> Short exercise:
Reproduce the material that follows, please, but only from its first line to the line containing "(0.0145 * s, 0.024", inclusive.
····················
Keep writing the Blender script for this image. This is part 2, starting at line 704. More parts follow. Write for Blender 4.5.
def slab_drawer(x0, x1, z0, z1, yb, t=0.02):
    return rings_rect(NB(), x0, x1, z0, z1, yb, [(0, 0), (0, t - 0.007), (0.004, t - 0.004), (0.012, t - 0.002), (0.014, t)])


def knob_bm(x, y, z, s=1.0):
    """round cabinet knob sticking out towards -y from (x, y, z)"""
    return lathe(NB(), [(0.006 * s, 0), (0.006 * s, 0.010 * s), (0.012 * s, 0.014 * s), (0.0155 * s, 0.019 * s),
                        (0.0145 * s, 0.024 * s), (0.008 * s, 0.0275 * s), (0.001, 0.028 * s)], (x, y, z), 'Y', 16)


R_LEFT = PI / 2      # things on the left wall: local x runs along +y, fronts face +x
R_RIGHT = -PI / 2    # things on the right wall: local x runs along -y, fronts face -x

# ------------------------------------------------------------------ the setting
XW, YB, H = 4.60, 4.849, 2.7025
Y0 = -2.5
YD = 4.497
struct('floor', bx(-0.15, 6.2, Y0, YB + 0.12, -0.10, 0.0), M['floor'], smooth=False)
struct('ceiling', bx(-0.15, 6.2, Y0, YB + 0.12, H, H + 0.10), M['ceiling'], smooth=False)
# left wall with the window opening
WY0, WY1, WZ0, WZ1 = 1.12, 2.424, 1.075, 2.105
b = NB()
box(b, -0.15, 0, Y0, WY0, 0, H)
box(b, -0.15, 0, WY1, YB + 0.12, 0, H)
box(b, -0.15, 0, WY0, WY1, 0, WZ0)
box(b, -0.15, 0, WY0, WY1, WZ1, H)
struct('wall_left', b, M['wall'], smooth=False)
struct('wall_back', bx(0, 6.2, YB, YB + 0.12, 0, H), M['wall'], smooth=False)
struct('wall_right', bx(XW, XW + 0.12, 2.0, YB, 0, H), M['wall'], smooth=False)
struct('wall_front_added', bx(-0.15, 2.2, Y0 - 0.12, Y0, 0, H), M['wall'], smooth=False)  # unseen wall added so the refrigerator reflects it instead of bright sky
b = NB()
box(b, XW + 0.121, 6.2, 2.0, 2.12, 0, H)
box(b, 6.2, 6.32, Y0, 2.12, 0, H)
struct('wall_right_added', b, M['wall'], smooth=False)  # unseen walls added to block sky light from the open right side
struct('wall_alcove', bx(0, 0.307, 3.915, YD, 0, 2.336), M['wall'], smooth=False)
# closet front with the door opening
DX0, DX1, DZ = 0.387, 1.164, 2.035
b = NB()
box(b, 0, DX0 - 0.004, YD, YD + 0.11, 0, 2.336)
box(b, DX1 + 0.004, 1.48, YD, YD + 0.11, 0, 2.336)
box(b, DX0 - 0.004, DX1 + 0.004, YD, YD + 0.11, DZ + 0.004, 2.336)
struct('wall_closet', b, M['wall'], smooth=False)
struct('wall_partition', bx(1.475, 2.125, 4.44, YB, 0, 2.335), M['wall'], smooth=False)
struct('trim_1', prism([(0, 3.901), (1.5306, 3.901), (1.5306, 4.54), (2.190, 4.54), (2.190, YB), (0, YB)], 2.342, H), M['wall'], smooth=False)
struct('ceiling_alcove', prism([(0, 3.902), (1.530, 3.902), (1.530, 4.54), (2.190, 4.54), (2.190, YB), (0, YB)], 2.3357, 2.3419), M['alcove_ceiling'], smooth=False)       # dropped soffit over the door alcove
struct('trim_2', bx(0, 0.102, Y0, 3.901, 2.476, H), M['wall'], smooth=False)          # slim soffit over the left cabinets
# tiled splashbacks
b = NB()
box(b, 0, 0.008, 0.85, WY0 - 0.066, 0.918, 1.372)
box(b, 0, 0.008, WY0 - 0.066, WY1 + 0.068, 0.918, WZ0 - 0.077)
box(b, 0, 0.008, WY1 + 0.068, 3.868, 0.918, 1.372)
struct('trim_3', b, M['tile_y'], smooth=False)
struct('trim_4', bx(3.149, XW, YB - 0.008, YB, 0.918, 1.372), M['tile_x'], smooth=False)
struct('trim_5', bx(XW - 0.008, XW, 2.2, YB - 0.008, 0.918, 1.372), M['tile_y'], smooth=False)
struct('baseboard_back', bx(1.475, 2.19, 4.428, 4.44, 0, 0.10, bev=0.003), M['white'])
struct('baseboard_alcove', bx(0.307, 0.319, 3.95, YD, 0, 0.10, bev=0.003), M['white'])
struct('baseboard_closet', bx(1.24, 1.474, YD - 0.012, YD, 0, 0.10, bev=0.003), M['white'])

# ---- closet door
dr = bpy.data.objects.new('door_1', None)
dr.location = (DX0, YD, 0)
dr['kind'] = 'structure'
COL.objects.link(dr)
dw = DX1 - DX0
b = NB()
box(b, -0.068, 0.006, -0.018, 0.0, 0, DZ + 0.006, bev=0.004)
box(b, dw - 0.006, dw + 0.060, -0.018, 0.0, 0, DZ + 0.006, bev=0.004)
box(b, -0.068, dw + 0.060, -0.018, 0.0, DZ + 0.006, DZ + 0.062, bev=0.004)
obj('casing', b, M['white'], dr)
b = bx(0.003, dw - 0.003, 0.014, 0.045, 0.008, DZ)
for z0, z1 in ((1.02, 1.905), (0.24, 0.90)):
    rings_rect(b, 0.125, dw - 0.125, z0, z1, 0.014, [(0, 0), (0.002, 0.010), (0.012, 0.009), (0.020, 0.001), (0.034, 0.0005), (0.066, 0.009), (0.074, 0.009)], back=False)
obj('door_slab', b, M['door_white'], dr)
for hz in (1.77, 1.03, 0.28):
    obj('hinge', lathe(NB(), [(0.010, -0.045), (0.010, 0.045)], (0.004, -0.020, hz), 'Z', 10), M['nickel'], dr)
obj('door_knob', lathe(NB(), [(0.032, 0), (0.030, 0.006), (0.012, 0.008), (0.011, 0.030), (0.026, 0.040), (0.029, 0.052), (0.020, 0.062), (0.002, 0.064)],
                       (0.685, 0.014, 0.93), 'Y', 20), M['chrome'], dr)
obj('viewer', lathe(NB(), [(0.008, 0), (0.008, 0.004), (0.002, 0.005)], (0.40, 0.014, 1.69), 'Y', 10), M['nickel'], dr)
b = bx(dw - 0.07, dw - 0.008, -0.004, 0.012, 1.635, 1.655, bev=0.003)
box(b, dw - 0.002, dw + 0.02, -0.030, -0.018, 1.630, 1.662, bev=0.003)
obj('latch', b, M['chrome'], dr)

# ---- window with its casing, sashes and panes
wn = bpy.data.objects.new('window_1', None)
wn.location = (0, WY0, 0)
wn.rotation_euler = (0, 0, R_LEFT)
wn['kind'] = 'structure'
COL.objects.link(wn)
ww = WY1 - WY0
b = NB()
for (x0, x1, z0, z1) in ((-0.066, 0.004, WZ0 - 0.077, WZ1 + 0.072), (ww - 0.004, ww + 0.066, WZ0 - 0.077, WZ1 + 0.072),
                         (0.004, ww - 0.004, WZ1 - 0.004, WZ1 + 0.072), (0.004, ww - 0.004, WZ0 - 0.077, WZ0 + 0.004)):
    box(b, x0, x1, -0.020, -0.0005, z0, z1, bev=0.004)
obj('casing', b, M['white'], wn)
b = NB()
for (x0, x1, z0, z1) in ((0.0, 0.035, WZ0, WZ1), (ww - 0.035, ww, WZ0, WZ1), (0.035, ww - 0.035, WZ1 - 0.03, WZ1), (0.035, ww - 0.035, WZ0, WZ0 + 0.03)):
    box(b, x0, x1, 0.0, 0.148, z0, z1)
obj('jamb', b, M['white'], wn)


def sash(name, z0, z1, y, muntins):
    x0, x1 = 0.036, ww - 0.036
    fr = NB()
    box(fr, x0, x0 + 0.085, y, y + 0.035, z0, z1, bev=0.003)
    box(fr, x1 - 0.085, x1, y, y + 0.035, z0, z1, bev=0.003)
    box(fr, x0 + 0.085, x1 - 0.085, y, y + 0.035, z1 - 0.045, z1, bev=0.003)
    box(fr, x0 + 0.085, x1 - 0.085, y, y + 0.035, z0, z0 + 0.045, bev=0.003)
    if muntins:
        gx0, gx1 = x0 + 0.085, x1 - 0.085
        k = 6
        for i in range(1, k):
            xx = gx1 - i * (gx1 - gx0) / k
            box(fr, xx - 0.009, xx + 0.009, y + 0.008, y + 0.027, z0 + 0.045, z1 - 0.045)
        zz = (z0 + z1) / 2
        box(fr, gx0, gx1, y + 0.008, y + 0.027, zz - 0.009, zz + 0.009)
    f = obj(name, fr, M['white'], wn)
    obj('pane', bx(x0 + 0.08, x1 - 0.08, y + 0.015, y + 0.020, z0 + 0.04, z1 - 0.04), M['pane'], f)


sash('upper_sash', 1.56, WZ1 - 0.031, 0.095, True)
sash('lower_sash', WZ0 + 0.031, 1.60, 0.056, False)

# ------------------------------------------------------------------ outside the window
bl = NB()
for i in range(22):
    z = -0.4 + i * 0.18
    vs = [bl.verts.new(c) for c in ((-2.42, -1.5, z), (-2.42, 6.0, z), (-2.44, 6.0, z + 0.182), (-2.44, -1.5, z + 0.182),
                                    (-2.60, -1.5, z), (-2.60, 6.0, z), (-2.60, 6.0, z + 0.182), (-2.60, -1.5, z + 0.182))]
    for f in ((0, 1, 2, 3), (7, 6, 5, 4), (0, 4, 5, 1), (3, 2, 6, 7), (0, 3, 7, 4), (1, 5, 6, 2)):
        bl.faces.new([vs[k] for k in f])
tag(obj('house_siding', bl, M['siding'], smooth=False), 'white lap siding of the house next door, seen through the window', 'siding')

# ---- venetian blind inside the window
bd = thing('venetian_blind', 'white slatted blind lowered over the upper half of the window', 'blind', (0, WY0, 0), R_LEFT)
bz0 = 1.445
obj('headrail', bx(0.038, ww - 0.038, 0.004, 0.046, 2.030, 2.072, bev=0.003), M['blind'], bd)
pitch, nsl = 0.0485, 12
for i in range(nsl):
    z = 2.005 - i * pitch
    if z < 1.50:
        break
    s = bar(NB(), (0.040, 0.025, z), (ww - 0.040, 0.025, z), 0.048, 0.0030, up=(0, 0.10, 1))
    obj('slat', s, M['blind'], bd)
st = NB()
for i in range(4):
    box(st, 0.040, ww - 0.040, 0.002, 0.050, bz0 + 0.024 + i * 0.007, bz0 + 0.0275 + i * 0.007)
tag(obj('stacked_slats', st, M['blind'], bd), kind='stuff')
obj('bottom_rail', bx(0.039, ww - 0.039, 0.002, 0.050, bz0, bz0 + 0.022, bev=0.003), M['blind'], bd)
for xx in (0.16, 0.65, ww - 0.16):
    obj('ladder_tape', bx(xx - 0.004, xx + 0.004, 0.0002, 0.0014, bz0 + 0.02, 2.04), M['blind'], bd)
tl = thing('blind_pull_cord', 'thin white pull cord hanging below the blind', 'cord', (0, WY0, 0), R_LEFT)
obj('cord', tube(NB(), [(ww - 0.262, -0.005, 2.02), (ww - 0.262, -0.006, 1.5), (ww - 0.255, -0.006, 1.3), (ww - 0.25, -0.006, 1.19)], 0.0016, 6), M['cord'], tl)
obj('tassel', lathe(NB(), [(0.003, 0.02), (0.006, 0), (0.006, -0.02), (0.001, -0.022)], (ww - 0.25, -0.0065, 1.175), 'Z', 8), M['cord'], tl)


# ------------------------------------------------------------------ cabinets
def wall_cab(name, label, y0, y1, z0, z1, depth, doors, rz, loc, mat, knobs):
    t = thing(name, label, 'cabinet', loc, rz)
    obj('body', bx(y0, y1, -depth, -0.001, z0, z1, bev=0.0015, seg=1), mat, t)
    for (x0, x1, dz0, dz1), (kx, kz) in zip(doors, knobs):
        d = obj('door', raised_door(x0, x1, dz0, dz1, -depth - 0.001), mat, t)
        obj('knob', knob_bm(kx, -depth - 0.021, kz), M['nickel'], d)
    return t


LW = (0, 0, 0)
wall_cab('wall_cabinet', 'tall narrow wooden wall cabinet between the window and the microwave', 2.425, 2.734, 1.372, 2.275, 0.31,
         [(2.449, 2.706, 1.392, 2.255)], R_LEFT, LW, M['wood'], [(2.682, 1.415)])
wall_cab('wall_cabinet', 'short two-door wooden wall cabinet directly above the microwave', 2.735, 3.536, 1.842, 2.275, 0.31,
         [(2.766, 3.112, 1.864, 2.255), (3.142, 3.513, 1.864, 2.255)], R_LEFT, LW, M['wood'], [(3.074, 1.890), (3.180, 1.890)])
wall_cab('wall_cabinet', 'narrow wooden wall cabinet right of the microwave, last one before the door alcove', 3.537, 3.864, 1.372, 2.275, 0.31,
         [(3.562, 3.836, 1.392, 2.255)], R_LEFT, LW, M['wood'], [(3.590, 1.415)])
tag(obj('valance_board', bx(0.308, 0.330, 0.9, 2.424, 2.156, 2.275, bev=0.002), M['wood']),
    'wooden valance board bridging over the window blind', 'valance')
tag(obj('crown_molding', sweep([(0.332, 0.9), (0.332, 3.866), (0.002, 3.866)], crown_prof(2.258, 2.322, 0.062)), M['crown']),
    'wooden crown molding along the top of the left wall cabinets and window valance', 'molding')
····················
> Complete response:
Keep writing the Blender script for this image. This is part 2, starting at line 704. More parts follow. Write for Blender 4.5.
def slab_drawer(x0, x1, z0, z1, yb, t=0.02):
    return rings_rect(NB(), x0, x1, z0, z1, yb, [(0, 0), (0, t - 0.007), (0.004, t - 0.004), (0.012, t - 0.002), (0.014, t)])


def knob_bm(x, y, z, s=1.0):
    """round cabinet knob sticking out towards -y from (x, y, z)"""
    return lathe(NB(), [(0.006 * s, 0), (0.006 * s, 0.010 * s), (0.012 * s, 0.014 * s), (0.0155 * s, 0.019 * s),
                        (0.0145 * s, 0.024 * s), (0.008 * s, 0.0275 * s), (0.001, 0.028 * s)], (x, y, z), 'Y', 16)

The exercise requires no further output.